INFORMATION SUPPLIED -
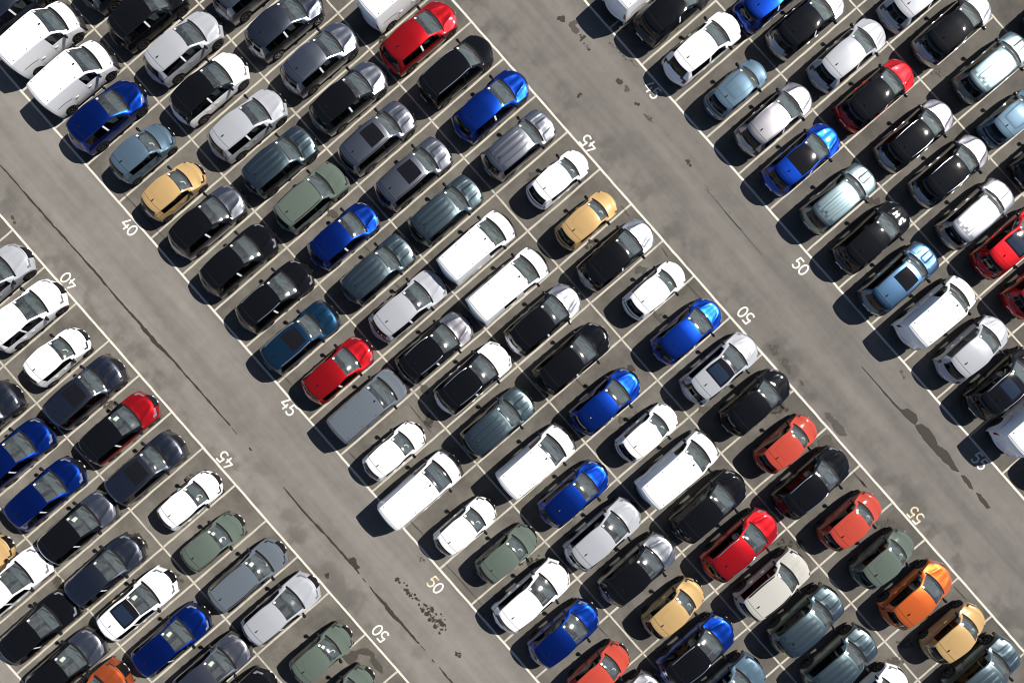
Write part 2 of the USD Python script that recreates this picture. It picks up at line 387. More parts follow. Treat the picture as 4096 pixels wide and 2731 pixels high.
        if k in ('offroader', 'big_offroader'):
            Z += .022 * hood[:, None] * (plateau(-.1, .22, .05) + plateau(.62, 1.3, .08) * .8 - plateau(.235, .60, .05) * .2)[None]
        elif k in ('suv', 'crossover'):
            w = np.clip((s.st - s.key['he']) / (s.key['cowl'] - s.key['he']), 0, 1)[:, None]
            c = .48 + .24 * w
            Z += .030 * hood[:, None] * np.exp(-((at[None] - c) / .13) ** 2) - .008 * hood[:, None] * np.exp(-((at[None] - .25) / .12) ** 2)
        elif k == 'hatch':
            w = np.clip((s.st - s.key['wt']) / (s.key['hl'] - s.key['wt']), 0, 1)[:, None]
            pan = np.clip((.74 - .12 * w - at[None]) / .05, 0, 1) * np.clip((s.key['hl'] - .25 - s.st) / .12, 0, 1)[:, None] * np.clip((s.st - s.key['wt'] - .02) / .05, 0, 1)[:, None]
            Z += .010 * pan
        elif k in ('van', 'long_van'):
            Z -= .014 * roof[:, None] * sum(np.exp(-((at - q) / .018) ** 2) for q in (.0, .30, .58, .80))[None]
        # right half sides
        ze = Z[:, -1]
        xs = x + bow + bow2
        U = s.rU[None]
        yU = wt[:, None] + (wb - wt)[:, None] * (U + .18 * U * (1 - U))
        zU = ze[:, None] + (zb - ze)[:, None] * U
        xU = (x + bow)[:, None] + bow2[:, None] * U
        zbot = np.full(n, s.zs)
        zbot = np.minimum(zbot, zb - .005)
        for a in d['ax']:
            dx = xs - a
            m = np.abs(dx) <= R + 1e-4
            zbot = np.where(m, np.maximum(zbot, d['R'] + np.sqrt(np.maximum(R * R - dx * dx, 0))), zbot)
        zbot = np.minimum(zbot, zb - .004)
        V = s.vL[None]
        zV = zb[:, None] + (zbot - zb)[:, None] * V
        ws = wm - .06
        up = np.clip((zV - zm[:, None]) / np.maximum(zb - zm, .02)[:, None], 0, 1)
        dn = np.clip((zm[:, None] - zV) / np.maximum(zm - s.zs, .02)[:, None], 0, 1)
        yV = wm[:, None] - (wm - wb)[:, None] * up ** 2 - (wm - ws)[:, None] * dn ** 2
        # character crease along the doors
        xV = np.repeat(xs[:, None], len(s.vL), 1)
        L2 = d['L'] / 2

        def cat(sign):
            XX = np.concatenate([xU[:, 1:], xV[:, 1:]], 1)
            YY = np.concatenate([yU[:, 1:], yV[:, 1:]], 1) * sign
            ZZ = np.concatenate([zU[:, 1:], zV[:, 1:]], 1)
            return XX, YY, ZZ
        xr, yr, zr = cat(-1)
        xl, yl, zl = cat(1)
        # columns: left sill ... left roof edge, top (t=-1 left ... 1 right), right edge ... right sill
        GX = np.concatenate([xl[:, ::-1], X, xr], 1)
        GY = np.concatenate([yl[:, ::-1], Y, yr], 1)
        GZ = np.concatenate([zl[:, ::-1], Z, zr], 1)
        s.G = np.stack([L2 - GX, GY, GZ], -1)
        s.nside = len(s.rU) + len(s.vL) - 2
        di = np.gradient(s.G, axis=0)
        dj = np.gradient(s.G, axis=1)
        N = np.cross(di, dj)
        ln = np.linalg.norm(N, axis=-1, keepdims=True)
        N = N / np.maximum(ln, 1e-9)
        mid = n // 2
        if N[mid, N.shape[1] // 2, 2] < 0:
            N = -N
        bad = ln[..., 0] < 1e-8
        N[bad] = (0, 0, 1)
        s.N = N

    def col(s, t):
        """Column index (float) of lateral position t on the top."""
        return s.nside + np.interp(t, s.T, np.arange(len(s.T)))

    def colside(s, sign, r=None, v=None):
        q = np.interp(r, s.rU, np.arange(len(s.rU))) if r is not None else len(s.rU) - 1 + np.interp(v, s.vL, np.arange(len(s.vL)))
        return s.nside + len(s.T) - 1 + q if sign < 0 else s.nside - q

    def pt(s, st, c, lift=0.0):
        i = np.interp(st, s.st, np.arange(len(s.st)))
        i0, j0 = min(int(i), len(s.st) - 2), min(int(c), s.G.shape[1] - 2)
        a, b = i - i0, c - j0

        def bl(Q):
            return (Q[i0, j0] * (1 - a) * (1 - b) + Q[i0 + 1, j0] * a * (1 - b) + Q[i0, j0 + 1] * (1 - a) * b + Q[i0 + 1, j0 + 1] * a * b)
        nn = bl(s.N)
        return bl(s.G) + nn / max(np.linalg.norm(nn), 1e-9) * lift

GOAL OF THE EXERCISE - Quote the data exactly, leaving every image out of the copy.

TASK SOLUTION -
Write part 2 of the USD Python script that recreates this picture. It picks up at line 387. More parts follow. Treat the picture as 4096 pixels wide and 2731 pixels high.
        if k in ('offroader', 'big_offroader'):
            Z += .022 * hood[:, None] * (plateau(-.1, .22, .05) + plateau(.62, 1.3, .08) * .8 - plateau(.235, .60, .05) * .2)[None]
        elif k in ('suv', 'crossover'):
            w = np.clip((s.st - s.key['he']) / (s.key['cowl'] - s.key['he']), 0, 1)[:, None]
            c = .48 + .24 * w
            Z += .030 * hood[:, None] * np.exp(-((at[None] - c) / .13) ** 2) - .008 * hood[:, None] * np.exp(-((at[None] - .25) / .12) ** 2)
        elif k == 'hatch':
            w = np.clip((s.st - s.key['wt']) / (s.key['hl'] - s.key['wt']), 0, 1)[:, None]
            pan = np.clip((.74 - .12 * w - at[None]) / .05, 0, 1) * np.clip((s.key['hl'] - .25 - s.st) / .12, 0, 1)[:, None] * np.clip((s.st - s.key['wt'] - .02) / .05, 0, 1)[:, None]
            Z += .010 * pan
        elif k in ('van', 'long_van'):
            Z -= .014 * roof[:, None] * sum(np.exp(-((at - q) / .018) ** 2) for q in (.0, .30, .58, .80))[None]
        # right half sides
        ze = Z[:, -1]
        xs = x + bow + bow2
        U = s.rU[None]
        yU = wt[:, None] + (wb - wt)[:, None] * (U + .18 * U * (1 - U))
        zU = ze[:, None] + (zb - ze)[:, None] * U
        xU = (x + bow)[:, None] + bow2[:, None] * U
        zbot = np.full(n, s.zs)
        zbot = np.minimum(zbot, zb - .005)
        for a in d['ax']:
            dx = xs - a
            m = np.abs(dx) <= R + 1e-4
            zbot = np.where(m, np.maximum(zbot, d['R'] + np.sqrt(np.maximum(R * R - dx * dx, 0))), zbot)
        zbot = np.minimum(zbot, zb - .004)
        V = s.vL[None]
        zV = zb[:, None] + (zbot - zb)[:, None] * V
        ws = wm - .06
        up = np.clip((zV - zm[:, None]) / np.maximum(zb - zm, .02)[:, None], 0, 1)
        dn = np.clip((zm[:, None] - zV) / np.maximum(zm - s.zs, .02)[:, None], 0, 1)
        yV = wm[:, None] - (wm - wb)[:, None] * up ** 2 - (wm - ws)[:, None] * dn ** 2
        # character crease along the doors
        xV = np.repeat(xs[:, None], len(s.vL), 1)
        L2 = d['L'] / 2

        def cat(sign):
            XX = np.concatenate([xU[:, 1:], xV[:, 1:]], 1)
            YY = np.concatenate([yU[:, 1:], yV[:, 1:]], 1) * sign
            ZZ = np.concatenate([zU[:, 1:], zV[:, 1:]], 1)
            return XX, YY, ZZ
        xr, yr, zr = cat(-1)
        xl, yl, zl = cat(1)
        # columns: left sill ... left roof edge, top (t=-1 left ... 1 right), right edge ... right sill
        GX = np.concatenate([xl[:, ::-1], X, xr], 1)
        GY = np.concatenate([yl[:, ::-1], Y, yr], 1)
        GZ = np.concatenate([zl[:, ::-1], Z, zr], 1)
        s.G = np.stack([L2 - GX, GY, GZ], -1)
        s.nside = len(s.rU) + len(s.vL) - 2
        di = np.gradient(s.G, axis=0)
        dj = np.gradient(s.G, axis=1)
        N = np.cross(di, dj)
        ln = np.linalg.norm(N, axis=-1, keepdims=True)
        N = N / np.maximum(ln, 1e-9)
        mid = n // 2
        if N[mid, N.shape[1] // 2, 2] < 0:
            N = -N
        bad = ln[..., 0] < 1e-8
        N[bad] = (0, 0, 1)
        s.N = N

    def col(s, t):
        """Column index (float) of lateral position t on the top."""
        return s.nside + np.interp(t, s.T, np.arange(len(s.T)))

    def colside(s, sign, r=None, v=None):
        q = np.interp(r, s.rU, np.arange(len(s.rU))) if r is not None else len(s.rU) - 1 + np.interp(v, s.vL, np.arange(len(s.vL)))
        return s.nside + len(s.T) - 1 + q if sign < 0 else s.nside - q

    def pt(s, st, c, lift=0.0):
        i = np.interp(st, s.st, np.arange(len(s.st)))
        i0, j0 = min(int(i), len(s.st) - 2), min(int(c), s.G.shape[1] - 2)
        a, b = i - i0, c - j0

        def bl(Q):
            return (Q[i0, j0] * (1 - a) * (1 - b) + Q[i0 + 1, j0] * a * (1 - b) + Q[i0, j0 + 1] * (1 - a) * b + Q[i0 + 1, j0 + 1] * a * b)
        nn = bl(s.N)
        return bl(s.G) + nn / max(np.linalg.norm(nn), 1e-9) * lift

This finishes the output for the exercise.